Scripps Howard News Service

Published: Tuesday, Oct. 20 2009 12:01 a.m. MDT

Every few weeks comes a tale from one school or another so unbelievably stupid that it makes one shudder with disbelief at the lack of judgment in the administration of the American education system.

We should collectively ask whether the people we designate to teach and look after our children most of their daylight hours have ever been tested for common sense. The answer would be obvious.

What in the world am I talking about? Well, it is called zero tolerance, and it treats every incident — no matter how innocent or incidental or actually threatening — the same. It is as if the Queen of Hearts has taken over the school and is constantly shouting, "Off with their heads!"

The latest example of this disreputable policy instituted in a number of school districts around the nation to prevent such actual incidents of chaos as the Columbine High School tragedy is so pathetic that it utterly discredits the practice by doing more harm than the damage it is designed to avoid. It would be almost laughable if it weren't so tragically flawed.

Until a public outcry forced his school board to back down, a 6-year-old boy in Delaware faced 45 days in reform school because he had the temerity to bring his new Cub Scout all-in-one knife, fork and spoon rig to school so he could eat lunch with it.
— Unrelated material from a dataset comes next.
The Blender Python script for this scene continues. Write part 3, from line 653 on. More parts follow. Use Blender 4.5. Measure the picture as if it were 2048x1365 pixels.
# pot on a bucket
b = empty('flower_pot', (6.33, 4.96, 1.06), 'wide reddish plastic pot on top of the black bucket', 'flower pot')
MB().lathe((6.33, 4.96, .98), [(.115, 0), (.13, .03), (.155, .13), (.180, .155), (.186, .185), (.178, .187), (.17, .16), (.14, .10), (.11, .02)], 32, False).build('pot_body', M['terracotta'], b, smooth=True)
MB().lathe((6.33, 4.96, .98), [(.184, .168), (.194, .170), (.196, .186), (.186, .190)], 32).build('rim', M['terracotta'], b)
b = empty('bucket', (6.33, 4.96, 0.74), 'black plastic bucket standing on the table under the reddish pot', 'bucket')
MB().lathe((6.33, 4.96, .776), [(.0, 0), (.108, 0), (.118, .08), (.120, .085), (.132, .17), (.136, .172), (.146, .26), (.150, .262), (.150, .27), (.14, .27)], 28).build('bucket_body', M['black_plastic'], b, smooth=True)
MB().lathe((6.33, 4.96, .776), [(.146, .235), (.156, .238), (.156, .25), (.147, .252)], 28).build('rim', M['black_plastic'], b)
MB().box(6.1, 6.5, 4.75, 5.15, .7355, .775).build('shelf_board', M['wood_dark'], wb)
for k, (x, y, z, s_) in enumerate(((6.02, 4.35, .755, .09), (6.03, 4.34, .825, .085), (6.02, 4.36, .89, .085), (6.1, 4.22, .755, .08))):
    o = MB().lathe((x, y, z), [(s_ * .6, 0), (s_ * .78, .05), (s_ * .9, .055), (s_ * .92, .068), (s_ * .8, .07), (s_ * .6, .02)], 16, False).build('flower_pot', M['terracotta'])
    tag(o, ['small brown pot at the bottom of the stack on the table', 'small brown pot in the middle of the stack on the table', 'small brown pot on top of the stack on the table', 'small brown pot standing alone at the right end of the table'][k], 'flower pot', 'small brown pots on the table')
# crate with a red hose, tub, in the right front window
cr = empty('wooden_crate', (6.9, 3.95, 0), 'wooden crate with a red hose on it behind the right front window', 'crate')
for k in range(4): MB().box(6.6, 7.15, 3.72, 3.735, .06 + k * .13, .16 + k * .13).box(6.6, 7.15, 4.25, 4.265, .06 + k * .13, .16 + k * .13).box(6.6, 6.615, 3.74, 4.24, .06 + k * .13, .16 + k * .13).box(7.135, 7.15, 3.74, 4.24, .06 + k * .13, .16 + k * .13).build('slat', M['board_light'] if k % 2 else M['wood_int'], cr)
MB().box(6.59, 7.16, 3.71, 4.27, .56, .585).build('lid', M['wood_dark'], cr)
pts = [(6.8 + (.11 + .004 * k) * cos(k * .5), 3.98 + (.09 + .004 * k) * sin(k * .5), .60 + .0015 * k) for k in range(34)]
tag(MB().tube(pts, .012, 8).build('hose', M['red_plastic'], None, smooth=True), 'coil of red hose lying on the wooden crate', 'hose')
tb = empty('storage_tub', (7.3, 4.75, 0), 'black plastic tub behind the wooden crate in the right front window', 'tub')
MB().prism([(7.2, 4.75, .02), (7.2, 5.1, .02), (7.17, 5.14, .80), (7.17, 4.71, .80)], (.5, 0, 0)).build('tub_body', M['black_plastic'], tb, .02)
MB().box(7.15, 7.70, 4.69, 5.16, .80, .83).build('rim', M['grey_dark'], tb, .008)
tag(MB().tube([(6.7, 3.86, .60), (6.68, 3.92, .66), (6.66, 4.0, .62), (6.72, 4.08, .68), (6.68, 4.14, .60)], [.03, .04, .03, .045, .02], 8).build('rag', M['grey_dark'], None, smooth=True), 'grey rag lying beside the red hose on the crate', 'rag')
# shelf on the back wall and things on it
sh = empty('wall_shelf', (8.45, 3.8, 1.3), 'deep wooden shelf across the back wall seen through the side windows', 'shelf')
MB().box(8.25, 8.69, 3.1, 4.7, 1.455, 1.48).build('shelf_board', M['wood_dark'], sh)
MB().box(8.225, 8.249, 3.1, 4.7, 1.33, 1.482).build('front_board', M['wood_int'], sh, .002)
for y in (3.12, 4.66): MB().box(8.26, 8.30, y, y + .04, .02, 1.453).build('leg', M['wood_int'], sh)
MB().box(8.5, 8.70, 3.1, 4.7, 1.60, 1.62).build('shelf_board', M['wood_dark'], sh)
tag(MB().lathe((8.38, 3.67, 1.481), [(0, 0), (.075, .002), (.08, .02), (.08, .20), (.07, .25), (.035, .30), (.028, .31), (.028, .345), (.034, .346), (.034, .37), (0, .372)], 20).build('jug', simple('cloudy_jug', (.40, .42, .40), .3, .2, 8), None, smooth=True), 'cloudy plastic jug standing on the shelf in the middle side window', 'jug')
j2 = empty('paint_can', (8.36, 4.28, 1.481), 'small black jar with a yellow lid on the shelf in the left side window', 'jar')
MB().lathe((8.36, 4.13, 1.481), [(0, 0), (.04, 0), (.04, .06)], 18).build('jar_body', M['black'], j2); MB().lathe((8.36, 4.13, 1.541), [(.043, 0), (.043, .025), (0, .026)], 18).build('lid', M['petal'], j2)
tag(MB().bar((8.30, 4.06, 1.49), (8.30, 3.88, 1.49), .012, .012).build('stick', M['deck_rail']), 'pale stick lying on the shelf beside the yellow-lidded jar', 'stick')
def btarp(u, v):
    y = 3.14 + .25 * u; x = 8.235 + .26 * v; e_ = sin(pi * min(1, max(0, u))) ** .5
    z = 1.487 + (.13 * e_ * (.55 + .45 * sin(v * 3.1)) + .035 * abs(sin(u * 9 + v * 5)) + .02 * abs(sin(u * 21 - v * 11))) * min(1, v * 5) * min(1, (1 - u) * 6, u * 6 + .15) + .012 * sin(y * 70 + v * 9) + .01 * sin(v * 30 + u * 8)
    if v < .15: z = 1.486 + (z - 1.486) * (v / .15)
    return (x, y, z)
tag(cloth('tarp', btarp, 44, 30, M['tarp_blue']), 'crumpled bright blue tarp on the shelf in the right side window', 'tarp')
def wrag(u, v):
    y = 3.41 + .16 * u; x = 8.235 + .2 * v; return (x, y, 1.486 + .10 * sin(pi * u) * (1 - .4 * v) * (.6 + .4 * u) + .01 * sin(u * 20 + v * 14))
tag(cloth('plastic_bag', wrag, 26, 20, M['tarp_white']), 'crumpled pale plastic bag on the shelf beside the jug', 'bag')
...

He was so anxious to be a Cub, he just had to try it out. It might as well have been a lethal switchblade or a hatchet under zero tolerance and in the eyes of those "educators" who administer it. The boy's age and intentions were irrelevant.

The young man was forced to appear with two adults who could testify to his character during a hearing on his appeal to be forgiven. The mental giants, presumably including his principal, were told, among other things, that he was so fond of school he insisted at times on wearing a coat and tie, obviously making him a person of interest to the same kind of authorities who the Supreme Court recently decided had violated the constitutional rights of a seventh-grade girl when they strip-searched her over ibuprofen pills under a similar policy. She didn't have any pills.

According to news accounts, some in Delaware think that officials should have case-by-case discretion in applying the law, and a bill was introduced in the state legislature to accomplish that. But apparently, it was too radical an idea. The incident that prompted the proposal involved a third-grade girl whose grandmother had baked a birthday cake for the girl's class and unthinkingly sent a knife along to cut it. The teacher called the principal to report the girl but not until after the teacher used the knife to cut the cake. Now that is really being practical. One wonders if she got a raise for such ingenuity.